[REQUEST] Extract the listing below in full, unchanged.

[LISTED ENTRIES]
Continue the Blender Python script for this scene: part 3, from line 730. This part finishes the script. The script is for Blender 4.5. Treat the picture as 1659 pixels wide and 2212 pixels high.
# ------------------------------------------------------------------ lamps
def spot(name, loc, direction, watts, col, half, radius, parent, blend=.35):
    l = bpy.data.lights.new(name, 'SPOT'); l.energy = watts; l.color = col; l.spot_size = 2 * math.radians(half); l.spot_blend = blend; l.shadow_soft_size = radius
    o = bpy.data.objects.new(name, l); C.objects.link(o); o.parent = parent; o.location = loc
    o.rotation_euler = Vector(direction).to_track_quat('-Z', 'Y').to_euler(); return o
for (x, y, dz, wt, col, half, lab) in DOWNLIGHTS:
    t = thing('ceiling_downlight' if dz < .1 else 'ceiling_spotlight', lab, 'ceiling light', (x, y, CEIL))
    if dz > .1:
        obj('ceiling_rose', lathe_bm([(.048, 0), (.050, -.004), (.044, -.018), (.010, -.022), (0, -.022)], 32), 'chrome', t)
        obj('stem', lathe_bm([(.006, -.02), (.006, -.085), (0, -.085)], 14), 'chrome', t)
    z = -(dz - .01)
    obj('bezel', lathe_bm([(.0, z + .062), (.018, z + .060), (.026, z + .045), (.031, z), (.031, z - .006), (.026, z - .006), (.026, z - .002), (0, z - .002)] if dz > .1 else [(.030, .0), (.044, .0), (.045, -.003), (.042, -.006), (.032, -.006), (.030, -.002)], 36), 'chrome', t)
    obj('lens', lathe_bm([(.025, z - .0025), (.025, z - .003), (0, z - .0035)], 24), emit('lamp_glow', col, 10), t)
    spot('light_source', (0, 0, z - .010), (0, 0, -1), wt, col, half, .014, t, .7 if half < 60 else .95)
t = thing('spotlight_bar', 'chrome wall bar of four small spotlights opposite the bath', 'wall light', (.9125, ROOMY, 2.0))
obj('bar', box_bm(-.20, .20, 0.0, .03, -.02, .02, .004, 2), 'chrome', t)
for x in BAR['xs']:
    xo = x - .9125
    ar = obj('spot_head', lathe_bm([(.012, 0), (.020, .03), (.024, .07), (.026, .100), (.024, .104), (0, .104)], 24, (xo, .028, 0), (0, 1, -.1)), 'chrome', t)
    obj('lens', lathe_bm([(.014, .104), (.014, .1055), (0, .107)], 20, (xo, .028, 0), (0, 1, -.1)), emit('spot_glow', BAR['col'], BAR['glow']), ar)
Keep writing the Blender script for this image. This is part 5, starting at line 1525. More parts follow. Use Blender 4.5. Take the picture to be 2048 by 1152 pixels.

[EXPECTED ANSWER]
Continue the Blender Python script for this scene: part 3, from line 730. This part finishes the script. The script is for Blender 4.5. Treat the picture as 1659 pixels wide and 2212 pixels high.
# ------------------------------------------------------------------ lamps
def spot(name, loc, direction, watts, col, half, radius, parent, blend=.35):
    l = bpy.data.lights.new(name, 'SPOT'); l.energy = watts; l.color = col; l.spot_size = 2 * math.radians(half); l.spot_blend = blend; l.shadow_soft_size = radius
    o = bpy.data.objects.new(name, l); C.objects.link(o); o.parent = parent; o.location = loc
    o.rotation_euler = Vector(direction).to_track_quat('-Z', 'Y').to_euler(); return o
for (x, y, dz, wt, col, half, lab) in DOWNLIGHTS:
    t = thing('ceiling_downlight' if dz < .1 else 'ceiling_spotlight', lab, 'ceiling light', (x, y, CEIL))
    if dz > .1:
        obj('ceiling_rose', lathe_bm([(.048, 0), (.050, -.004), (.044, -.018), (.010, -.022), (0, -.022)], 32), 'chrome', t)
        obj('stem', lathe_bm([(.006, -.02), (.006, -.085), (0, -.085)], 14), 'chrome', t)
    z = -(dz - .01)
    obj('bezel', lathe_bm([(.0, z + .062), (.018, z + .060), (.026, z + .045), (.031, z), (.031, z - .006), (.026, z - .006), (.026, z - .002), (0, z - .002)] if dz > .1 else [(.030, .0), (.044, .0), (.045, -.003), (.042, -.006), (.032, -.006), (.030, -.002)], 36), 'chrome', t)
    obj('lens', lathe_bm([(.025, z - .0025), (.025, z - .003), (0, z - .0035)], 24), emit('lamp_glow', col, 10), t)
    spot('light_source', (0, 0, z - .010), (0, 0, -1), wt, col, half, .014, t, .7 if half < 60 else .95)
t = thing('spotlight_bar', 'chrome wall bar of four small spotlights opposite the bath', 'wall light', (.9125, ROOMY, 2.0))
obj('bar', box_bm(-.20, .20, 0.0, .03, -.02, .02, .004, 2), 'chrome', t)
for x in BAR['xs']:
    xo = x - .9125
    ar = obj('spot_head', lathe_bm([(.012, 0), (.020, .03), (.024, .07), (.026, .100), (.024, .104), (0, .104)], 24, (xo, .028, 0), (0, 1, -.1)), 'chrome', t)
    obj('lens', lathe_bm([(.014, .104), (.014, .1055), (0, .107)], 20, (xo, .028, 0), (0, 1, -.1)), emit('spot_glow', BAR['col'], BAR['glow']), ar)
Keep writing the Blender script for this image. This is part 5, starting at line 1525. More parts follow. Use Blender 4.5. Take the picture to be 2048 by 1152 pixels.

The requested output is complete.